§ What the task asks:
Set down only the lines running from the one with "Build this scene" to the one with "def P(px, py, d): return", both lines included, exactly as they stand, please.
____ Provided data
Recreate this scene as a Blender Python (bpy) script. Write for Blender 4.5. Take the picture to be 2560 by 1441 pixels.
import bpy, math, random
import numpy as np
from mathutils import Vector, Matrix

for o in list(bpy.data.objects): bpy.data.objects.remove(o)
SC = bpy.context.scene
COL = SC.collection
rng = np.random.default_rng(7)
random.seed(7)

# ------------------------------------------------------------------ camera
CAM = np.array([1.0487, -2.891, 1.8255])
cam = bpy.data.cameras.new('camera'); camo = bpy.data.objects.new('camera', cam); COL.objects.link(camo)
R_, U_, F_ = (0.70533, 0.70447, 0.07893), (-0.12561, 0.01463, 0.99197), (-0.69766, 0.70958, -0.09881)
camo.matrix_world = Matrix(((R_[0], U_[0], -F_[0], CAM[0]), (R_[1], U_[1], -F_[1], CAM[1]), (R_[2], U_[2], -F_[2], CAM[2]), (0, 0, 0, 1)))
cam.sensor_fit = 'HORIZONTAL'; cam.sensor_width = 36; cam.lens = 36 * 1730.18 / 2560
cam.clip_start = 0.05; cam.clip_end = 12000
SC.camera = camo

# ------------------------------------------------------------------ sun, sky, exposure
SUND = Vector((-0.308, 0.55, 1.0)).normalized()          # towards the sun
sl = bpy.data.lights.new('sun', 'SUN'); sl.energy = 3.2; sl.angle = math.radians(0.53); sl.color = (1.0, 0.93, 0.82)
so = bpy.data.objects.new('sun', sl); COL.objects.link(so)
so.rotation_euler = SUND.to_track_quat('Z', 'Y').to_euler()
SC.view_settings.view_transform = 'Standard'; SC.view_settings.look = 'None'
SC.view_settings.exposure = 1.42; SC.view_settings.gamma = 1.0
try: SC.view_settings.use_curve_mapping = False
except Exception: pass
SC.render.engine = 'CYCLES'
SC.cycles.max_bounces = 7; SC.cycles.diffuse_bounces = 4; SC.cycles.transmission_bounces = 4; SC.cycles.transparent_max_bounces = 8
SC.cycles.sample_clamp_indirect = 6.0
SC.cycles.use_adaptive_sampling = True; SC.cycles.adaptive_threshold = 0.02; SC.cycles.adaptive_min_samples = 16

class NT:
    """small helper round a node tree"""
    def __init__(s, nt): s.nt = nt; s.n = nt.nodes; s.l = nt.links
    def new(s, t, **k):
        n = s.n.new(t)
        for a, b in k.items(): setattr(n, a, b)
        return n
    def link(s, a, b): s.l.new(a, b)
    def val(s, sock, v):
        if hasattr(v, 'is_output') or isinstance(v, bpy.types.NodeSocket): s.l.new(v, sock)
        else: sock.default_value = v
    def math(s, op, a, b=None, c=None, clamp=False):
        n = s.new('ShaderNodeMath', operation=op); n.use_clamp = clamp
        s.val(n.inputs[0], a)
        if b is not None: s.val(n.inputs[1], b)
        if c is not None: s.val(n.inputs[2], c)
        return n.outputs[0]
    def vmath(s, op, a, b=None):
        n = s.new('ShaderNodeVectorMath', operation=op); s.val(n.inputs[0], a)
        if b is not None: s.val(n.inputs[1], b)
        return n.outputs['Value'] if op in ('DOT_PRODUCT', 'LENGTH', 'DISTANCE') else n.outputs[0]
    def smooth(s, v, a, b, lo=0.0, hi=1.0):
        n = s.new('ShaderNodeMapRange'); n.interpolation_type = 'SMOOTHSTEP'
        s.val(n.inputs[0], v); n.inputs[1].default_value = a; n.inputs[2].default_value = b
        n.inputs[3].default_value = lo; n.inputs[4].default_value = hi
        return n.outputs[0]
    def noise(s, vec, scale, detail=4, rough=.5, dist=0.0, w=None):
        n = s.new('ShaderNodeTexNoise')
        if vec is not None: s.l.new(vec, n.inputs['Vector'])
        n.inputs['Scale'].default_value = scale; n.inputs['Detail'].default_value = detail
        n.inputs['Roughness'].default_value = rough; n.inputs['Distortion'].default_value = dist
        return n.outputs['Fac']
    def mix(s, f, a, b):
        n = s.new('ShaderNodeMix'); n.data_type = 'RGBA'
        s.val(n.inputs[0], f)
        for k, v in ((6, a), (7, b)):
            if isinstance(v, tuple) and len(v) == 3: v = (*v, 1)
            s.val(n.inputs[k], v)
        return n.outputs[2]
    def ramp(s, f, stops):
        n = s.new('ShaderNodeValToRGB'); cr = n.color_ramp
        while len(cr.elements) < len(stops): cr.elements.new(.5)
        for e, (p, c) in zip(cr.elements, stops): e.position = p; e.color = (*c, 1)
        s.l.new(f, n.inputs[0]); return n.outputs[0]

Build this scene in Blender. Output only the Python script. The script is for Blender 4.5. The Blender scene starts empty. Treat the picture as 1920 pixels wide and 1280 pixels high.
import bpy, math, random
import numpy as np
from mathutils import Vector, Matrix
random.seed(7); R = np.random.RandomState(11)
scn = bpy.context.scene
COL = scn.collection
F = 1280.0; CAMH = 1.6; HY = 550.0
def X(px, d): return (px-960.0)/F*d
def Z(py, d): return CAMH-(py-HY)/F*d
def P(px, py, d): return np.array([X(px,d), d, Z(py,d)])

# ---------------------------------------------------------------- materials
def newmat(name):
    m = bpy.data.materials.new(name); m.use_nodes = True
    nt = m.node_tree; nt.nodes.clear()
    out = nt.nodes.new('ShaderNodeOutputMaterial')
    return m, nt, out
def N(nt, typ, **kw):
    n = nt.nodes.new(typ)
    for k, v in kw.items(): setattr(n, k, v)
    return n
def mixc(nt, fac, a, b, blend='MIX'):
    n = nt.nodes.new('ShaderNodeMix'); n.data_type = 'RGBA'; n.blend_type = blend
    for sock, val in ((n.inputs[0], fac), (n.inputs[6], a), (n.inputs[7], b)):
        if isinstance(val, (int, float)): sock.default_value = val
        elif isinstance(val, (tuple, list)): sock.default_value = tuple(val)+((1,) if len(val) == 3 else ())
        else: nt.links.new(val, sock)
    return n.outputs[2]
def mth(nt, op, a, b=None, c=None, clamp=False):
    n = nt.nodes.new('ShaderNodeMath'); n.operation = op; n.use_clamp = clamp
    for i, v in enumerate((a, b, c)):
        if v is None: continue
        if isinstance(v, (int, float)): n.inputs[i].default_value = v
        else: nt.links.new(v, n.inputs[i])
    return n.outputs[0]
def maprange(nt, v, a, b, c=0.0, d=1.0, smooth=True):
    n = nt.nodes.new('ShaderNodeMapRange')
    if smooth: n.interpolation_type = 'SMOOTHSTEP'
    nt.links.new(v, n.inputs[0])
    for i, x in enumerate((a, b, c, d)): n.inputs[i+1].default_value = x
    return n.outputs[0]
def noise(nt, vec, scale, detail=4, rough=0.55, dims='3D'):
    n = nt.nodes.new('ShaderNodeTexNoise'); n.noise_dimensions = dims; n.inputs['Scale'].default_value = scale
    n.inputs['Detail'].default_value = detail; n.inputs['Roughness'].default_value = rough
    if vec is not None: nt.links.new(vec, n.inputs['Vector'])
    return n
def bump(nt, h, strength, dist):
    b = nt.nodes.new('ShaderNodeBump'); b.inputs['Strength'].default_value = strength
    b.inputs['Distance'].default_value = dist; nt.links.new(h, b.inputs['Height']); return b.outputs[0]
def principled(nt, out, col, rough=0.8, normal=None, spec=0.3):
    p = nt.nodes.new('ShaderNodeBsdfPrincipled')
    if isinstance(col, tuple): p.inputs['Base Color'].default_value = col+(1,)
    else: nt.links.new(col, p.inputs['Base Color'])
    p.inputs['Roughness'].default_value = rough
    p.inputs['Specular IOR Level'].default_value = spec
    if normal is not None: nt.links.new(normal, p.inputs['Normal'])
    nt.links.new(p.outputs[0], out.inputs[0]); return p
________
§ Solution:
Build this scene in Blender. Output only the Python script. The script is for Blender 4.5. The Blender scene starts empty. Treat the picture as 1920 pixels wide and 1280 pixels high.
import bpy, math, random
import numpy as np
from mathutils import Vector, Matrix
random.seed(7); R = np.random.RandomState(11)
scn = bpy.context.scene
COL = scn.collection
F = 1280.0; CAMH = 1.6; HY = 550.0
def X(px, d): return (px-960.0)/F*d
def Z(py, d): return CAMH-(py-HY)/F*d
def P(px, py, d): return np.array([X(px,d), d, Z(py,d)])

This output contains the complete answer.